The story is told in the first person, present tense, from Grace’s point of view, and it follows the chronological order, with the main action taking place over only a few days. Although he has fallen quite low, he hasn’t reached the level of others, and he is smart, witty, and has a rather black sense of humour that is what keeps him going. Although he does not dwell for too long on his circumstances, or those of humanity (the novel starts with a brief chapter that takes place right at the moment when the aliens arrive, that allows us a glimpse into Grace’s work before normal life came to an end, and we get to meet his partner, Yuri, who is missing by the time the main action of the novel starts), he is harder in appearance than in reality. He trusts his instincts; he suspects everybody but is also quick to believe in first impressions and happily accepts as a partner a young female detective, whom he trusts from very early on (because he needs somebody to trust). Grace reminded me of many of the hard-boiled detectives of old, but he is not violent by nature and avoids guns if he can help it, and in contrast to more modern models, he is witty but not foul-mouthed. He drip-feeds us details about his life (he was brought up a Catholic, he was married with kids, he talks about his mother’s death when he explains his lack of faith…) and he still looks after his father. His relation with his father is heart-warming, despite the terrible situation, and it only reinforces the fact that we are dealing with a human being and not a collection of clichés. Although I’m very partial to unreliable narrators, Grace is not one of them, at least not by design. This being a mystery, we are not always given always given all the information, but if we are misguided, it is because Grace is mistaken or wrong-footed (by others or himself).

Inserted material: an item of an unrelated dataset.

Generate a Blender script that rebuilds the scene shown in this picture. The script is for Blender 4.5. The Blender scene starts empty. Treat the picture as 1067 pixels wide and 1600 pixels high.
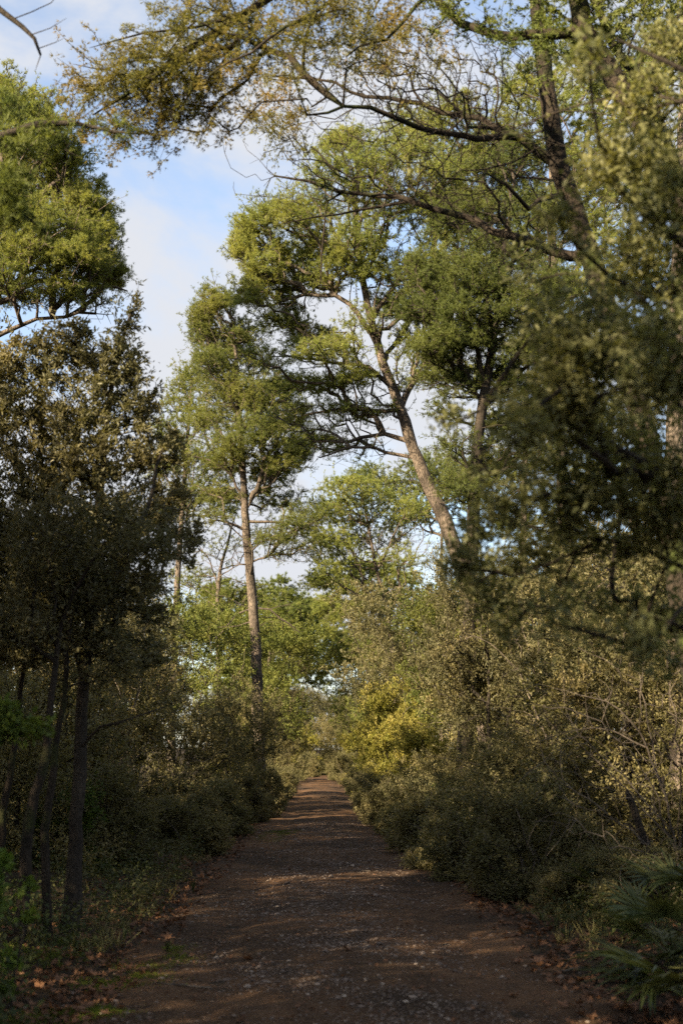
import bpy, math
import numpy as np
from mathutils import Vector

R = math.radians
scene = bpy.context.scene
C = scene.collection

# ------------------------------------------------------------------ camera
FPX = 2000.0                      # focal length in pixels of the 1067 x 1600 photograph
PITCH, YAW = math.atan(380 / FPX), -math.atan(37.5 / FPX)
CAM = np.array([0.0, 0.0, 1.6])
cam = bpy.data.cameras.new('camera')
cam.sensor_fit = 'VERTICAL'
cam.sensor_height = 36
cam.lens = 45
cam.clip_start, cam.clip_end = 0.1, 2000
cam.dof.use_dof = True
cam.dof.focus_distance = 28
cam.dof.aperture_fstop = 2.0
camo = bpy.data.objects.new('camera', cam)
camo.location = CAM
camo.rotation_euler = (math.pi / 2 + PITCH, 0, YAW)
C.objects.link(camo)
scene.camera = camo

# ------------------------------------------------------------------ sun, sky, exposure
SUN_EL, SUN_BACK = R(25), R(42)    # low sun on the left, a little behind the camera
SUN = np.array([-math.cos(SUN_EL) * math.cos(SUN_BACK), -math.cos(SUN_EL) * math.sin(SUN_BACK), math.sin(SUN_EL)])
sl = bpy.data.lights.new('sun', 'SUN')
sl.energy = 5.0
sl.angle = R(0.53)
sl.color = (1.0, 0.82, 0.55)
so = bpy.data.objects.new('sun', sl)
so.rotation_euler = Vector(-SUN).to_track_quat('-Z', 'Y').to_euler()
so.location = (-30, -10, 30)
C.objects.link(so)

world = bpy.data.worlds.new('World')
scene.world = world
world.use_nodes = True
nt = world.node_tree
nt.nodes.clear()
def N(t, tree, **kw):
    n = tree.nodes.new(t)
    for k, v in kw.items(): setattr(n, k, v)
    return n
def build_world():
    out = N('ShaderNodeOutputWorld', nt); bg = N('ShaderNodeBackground', nt)
    sky = N('ShaderNodeTexSky', nt, sky_type='NISHITA', sun_disc=False)
    sky.sun_elevation = SUN_EL
    sky.sun_rotation = math.atan2(SUN[0], SUN[1])
    sky.air_density, sky.dust_density, sky.ozone_density = 1.0, 0.6, 1.4
    tc = N('ShaderNodeTexCoord', nt)
    # broken cloud: soft noise over the view direction, flattened towards the horizon
    sep = N('ShaderNodeSeparateXYZ', nt); nt.links.new(tc.outputs['Generated'], sep.inputs[0])
    mp = N('ShaderNodeMapping', nt); mp.inputs['Scale'].default_value = (1.0, 1.0, 1.7); mp.inputs['Location'].default_value = (0.35, 0.1, 0.22)
    nt.links.new(tc.outputs['Generated'], mp.inputs[0])
    no = N('ShaderNodeTexNoise', nt); no.inputs['Scale'].default_value = 4.2; no.inputs['Detail'].default_value = 8; no.inputs['Roughness'].default_value = 0.55
    no.inputs['Distortion'].default_value = 0.25
    nt.links.new(mp.outputs[0], no.inputs['Vector'])
    cr = N('ShaderNodeValToRGB', nt)
    cr.color_ramp.interpolation = 'EASE'
    cr.color_ramp.elements[0].position = 0.40; cr.color_ramp.elements[0].color = (0.26, 0.26, 0.26, 1)
    cr.color_ramp.elements[1].position = 0.585; cr.color_ramp.elements[1].color = (1, 1, 1, 1)
    nt.links.new(no.outputs['Fac'], cr.inputs[0])
    hz = N('ShaderNodeMapRange', nt); hz.inputs[1].default_value = 0.0; hz.inputs[2].default_value = 0.25; hz.inputs[3].default_value = 0.4; hz.inputs[4].default_value = 0.0
    nt.links.new(sep.outputs[2], hz.inputs[0])
    mx = N('ShaderNodeMath', nt, operation='MAXIMUM')
    nt.links.new(cr.outputs[0], mx.inputs[0]); nt.links.new(hz.outputs[0], mx.inputs[1])
    mix = N('ShaderNodeMixRGB', nt); mix.inputs[2].default_value = (CLOUD * 0.97, CLOUD * 1.0, CLOUD * 1.07, 1)
    nt.links.new(mx.outputs[0], mix.inputs[0]); nt.links.new(sky.outputs[0], mix.inputs[1])
    bg.inputs['Strength'].default_value = SKY_STRENGTH
    nt.links.new(mix.outputs[0], bg.inputs['Color']); nt.links.new(bg.outputs[0], out.inputs[0])
SKY_STRENGTH = 0.07
CLOUD = 2.5
build_world()
scene.view_settings.view_transform = 'Standard'
scene.view_settings.look = 'None'
scene.view_settings.exposure = 2.2
scene.view_settings.gamma = 1
scene.view_settings.use_curve_mapping = False
scene.cycles.max_bounces = 6
scene.cycles.diffuse_bounces = 3
scene.cycles.glossy_bounces = 2
scene.cycles.transmission_bounces = 3
scene.cycles.use_denoising = False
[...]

The book is not heavy on descriptions and the world the book describes is like a ghost of our world, like those empty and abandoned towns we sometimes see on TV that have fallen prey to disasters (economic, natural, or man-made). We have human beings that have lost their purpose, groups of religious extremists (the Abandoned, who sustain God has abandoned Humanity), resistance groups, and the aliens can also function as stand-ins for many dictatorial regimes bent on the destruction of all opposition (Nazi Germany comes to mind, but many other, recent and distant, would also fit the bill). Some of the humans are complicit with the regime whilst others are not what they seem to be. The book allows for reflections on the nature of society, politics, religion (there is a priest that plays an important part), family, betrayal, guilt, and ultimately hope. Grace is not always right, but he has not lost his humanity, and he is a realistic character we would all like to befriend.
This is a tremendous book, where the science-fiction and the detective genre work in symbiosis and create a novel that is more than the sum of its parts. Recommended to fans of both genres, especially those who don’t mind experimentation within the genre, and in general to people who enjoy fiction that pushes them to think whilst keeping them turning the pages.